Will Anyone Be Held Accountable for Biden’s Autopen Pardons?

Reporting brings to light extensive correspondence between the West Wing and the justice department as officials struggled to interpret just what it was the president was doing — or whether he was even aware of what was being done.

Alex Wong/Getty Images
President Biden speaks during an event at the Roosevelt Room of the White House on January 10, 2025. Alex Wong/Getty Images

There are too many politicians in America today who think a man like Decarlos Brown belongs on the streets and not behind bars or in a padded cell.

Brown had been arrested more than a dozen times, and convicted of everything from shoplifting to armed robbery, before he allegedly plunged a knife into the neck of 23-year-old Ukrainian refugee Iryna Zarutska on a commuter train at Charlotte, North Carolina.

He could have been removed from society years before he murdered her.

Instead, authorities in North Carolina produced a travesty of justice that cost the life of a young woman who fled a war zone only to meet a senseless death in a place she thought safe.

Just months ago another travesty was taking place in the nation’s capital as the Biden administration drew to a close. On his way out the door, President Biden commuted the sentences of more than 4,000 federally incarcerated offenders.

Only it wasn’t Mr. Biden issuing the record-shattering number of commutations — it was his autopen. And who controlled that?

The autopen’s last-minute pardons and commutations weren’t approved by the Department of Justice: “There was a mad dash to find groups of people that he could then pardon — and then they largely didn’t run it by the Justice Department to vet them,” a source told the D.C. insider publication Axios.

While Mr. Biden claimed the last-minute blizzard of pardons and commutations was for “nonviolent” drug offenders, a trove of administration email messages obtained by the Oversight Project and first reported on by the New York Post’s Josh Christenson tell a different story.

“I think you should stop saying that because it is untrue or at least misleading,” an associate deputy attorney general, Brad Weinsheimer, warned about the “nonviolent” claims in a January 18 email message.

Among those receiving presidential clemency, Mr. Weinsheimer noted, “we identified violent offenders, including those who committed acts of violence during the offense of conviction, or who otherwise have a history of violence.”

Subsequent reporting has brought to light extensive correspondence between the West Wing and the justice department as officials struggled to interpret just what it was the president was doing — or whether he was even aware of what was being done.

After all, it wasn’t his hand signing the papers; it was the autopen.

Four years earlier, when Mr. Biden was first taking office, his incoming staff secretary had told him his hand signature should be used for pardons, according to Axios.

Yet it hardly matters what he was told if, by the end, it wasn’t Mr.  Biden running the Biden administration.

It’s happened before: A little more than a hundred years earlier, a stroke had left President Wilson unable to discharge his duties.
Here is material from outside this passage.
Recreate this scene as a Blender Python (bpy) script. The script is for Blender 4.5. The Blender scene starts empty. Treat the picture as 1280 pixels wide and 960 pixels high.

Instead of a constitutional succession taking place, though, the president’s wife and staff ran the administration in Wilson’s place, with the president reduced to little more than a figurehead.

Today such a thing was supposed to be impossible — the Constitution’s 25th Amendment, ratified in 1967, spells out what’s meant to happen when a president is non compos mentis.

Voters were left in little doubt about Mr. Biden’s mental incapacity after his disastrous debate with President Trump in June of last year.

Democratic insiders already knew the score, but they were content to keep Mr. Biden in the race until the public’s discovery of his condition made perpetuating the charade impossible.

Even so, Mr. Biden didn’t resign, and his autopen continued to issue orders, including possibly life-and-death decisions about clemency.

To stop injustices like the failures that left Brown free to kill a stranger, voters have to be able to hold officials accountable.

Which officials can they hold to account for an autopen, though?

Mr. Biden and Vice President Kamala Harris haven’t escaped the public’s judgment, but behind them were Democrats whose names are unknown, yet whose actions America will long have to live with.

Whatever shadowy collective was behind the Biden autopen is still out there.

The Trump administration is right to investigate who was really in charge of our government when the elected president evidently was not.

What happened under Mr. Biden was a coup, and it’s not mitigated by the fact that Democrats committed a coup against an incapable president of their own party.

The autopen is meant to represent the president, not take his place.

Cleaning up the crime in our streets — and on public transportation — is impossible without cleaning up the way government works, which means unmasking the officials responsible for decisions that endanger lives.

They can’t be allowed to hide behind an automated signature or leaders who don’t know what their pens are writing.